Paolo: vocazione non conversione

Modificare ufficialmente la denominazione “Festa della Conversione di San Paolo” in “Festa della Vocazione di San Paolo”. È l’oggetto della petizione indirizzata nel giugno scorso al Prefetto del Dicastero per il Culto divino e la Disciplina dei Sacramenti, monsignor Arthur Roche, e al segretario, monsignor Vittorio Francesco Viola, dal Segretariato Attività Ecumeniche (Sae), fondato da Maria Vingiani negli anni Sessanta del Novecento.

La richiesta, approvata dall’Assemblea dell’associazione interconfessionale per l’ecumenismo e il dialogo a partire dal dialogo ebraico-cristiano riunita a Firenze lo scorso 24 aprile, è stata sottoscritta da «vescovi, teologhe e teologi, liturgisti, bibliste e biblisti, studiosi, presbiteri, religiose e religiosi, e da numerosi altri membri del popolo di Dio».

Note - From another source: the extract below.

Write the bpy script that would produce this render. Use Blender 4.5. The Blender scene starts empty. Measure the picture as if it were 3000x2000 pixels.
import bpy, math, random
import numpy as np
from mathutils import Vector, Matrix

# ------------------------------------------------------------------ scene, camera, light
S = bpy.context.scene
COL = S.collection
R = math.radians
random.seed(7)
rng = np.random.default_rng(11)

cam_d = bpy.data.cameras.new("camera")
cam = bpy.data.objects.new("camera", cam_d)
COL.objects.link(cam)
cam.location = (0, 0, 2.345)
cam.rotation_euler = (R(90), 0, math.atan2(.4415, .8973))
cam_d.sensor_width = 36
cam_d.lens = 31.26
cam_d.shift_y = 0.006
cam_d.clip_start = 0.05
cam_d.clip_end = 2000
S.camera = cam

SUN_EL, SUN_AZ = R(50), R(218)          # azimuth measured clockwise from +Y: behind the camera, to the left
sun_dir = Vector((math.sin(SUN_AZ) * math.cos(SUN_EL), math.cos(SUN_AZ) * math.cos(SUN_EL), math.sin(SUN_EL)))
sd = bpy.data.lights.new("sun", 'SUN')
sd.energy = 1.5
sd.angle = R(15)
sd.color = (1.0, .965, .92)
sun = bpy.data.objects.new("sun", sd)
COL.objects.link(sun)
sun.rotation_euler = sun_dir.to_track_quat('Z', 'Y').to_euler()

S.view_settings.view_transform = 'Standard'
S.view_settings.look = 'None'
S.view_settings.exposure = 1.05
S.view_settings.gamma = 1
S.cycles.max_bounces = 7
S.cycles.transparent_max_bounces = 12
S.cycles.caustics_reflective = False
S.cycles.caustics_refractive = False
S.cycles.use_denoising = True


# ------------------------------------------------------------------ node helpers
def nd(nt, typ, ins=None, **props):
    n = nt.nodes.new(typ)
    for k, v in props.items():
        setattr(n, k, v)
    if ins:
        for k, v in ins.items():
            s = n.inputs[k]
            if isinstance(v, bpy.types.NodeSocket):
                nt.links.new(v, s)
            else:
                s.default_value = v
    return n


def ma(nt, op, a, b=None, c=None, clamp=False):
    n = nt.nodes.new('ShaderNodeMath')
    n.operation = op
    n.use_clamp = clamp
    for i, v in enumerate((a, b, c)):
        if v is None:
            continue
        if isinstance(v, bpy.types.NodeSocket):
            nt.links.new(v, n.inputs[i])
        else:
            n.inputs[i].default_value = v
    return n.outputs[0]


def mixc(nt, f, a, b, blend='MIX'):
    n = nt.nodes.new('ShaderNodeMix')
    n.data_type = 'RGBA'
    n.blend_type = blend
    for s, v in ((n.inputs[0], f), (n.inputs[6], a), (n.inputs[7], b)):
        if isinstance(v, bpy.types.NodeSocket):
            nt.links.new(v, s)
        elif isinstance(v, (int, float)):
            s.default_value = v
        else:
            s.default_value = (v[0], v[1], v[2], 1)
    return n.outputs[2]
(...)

Tra i 164 firmatari e firmatarie ci sono anche persone di confessione protestante e di fede ebraica.

Il Sae spiega le ragioni della richiesta di modifica osservando che nelle fonti neotestamentarie quella di Paolo non appare, come spesso invece è considerata, come una conversione dall’ebraismo al cristianesimo, che peraltro nella prima metà del I secolo d. C. non esisteva ancora come religione definita.

Nelle parole di Paolo si tratta piuttosto di una rivelazione del Signore risorto e di una chiamata ad essere apostolo delle genti. «In conclusione – continua il testo – si può affermare che Paolo apostolo è un ebreo che annuncia Gesù Cristo a non ebrei».

Inoltre la parola conversione – che riguarda sempre ogni credente – applicata all’ebreo Paolo può indurre ad auspicare una forma di proselitismo nei confronti degli ebrei, una prassi perseguita per secoli anche con metodi riprovevoli e da tempo ufficialmente respinta dalla Chiesa cattolica.

Nell’inviare la richiesta al Dicastero, la presidente del Sae, la predicatora valdese Erica Sfredda, sottolinea che la proposta in oggetto «rientra a pieno titolo negli scopi specifici della nostra Associazione, sempre più convinta del fatto che il dialogo (sia ecumenico sia di altra natura) sia più che mai indispensabile per vincere ogni forma di conflittualità».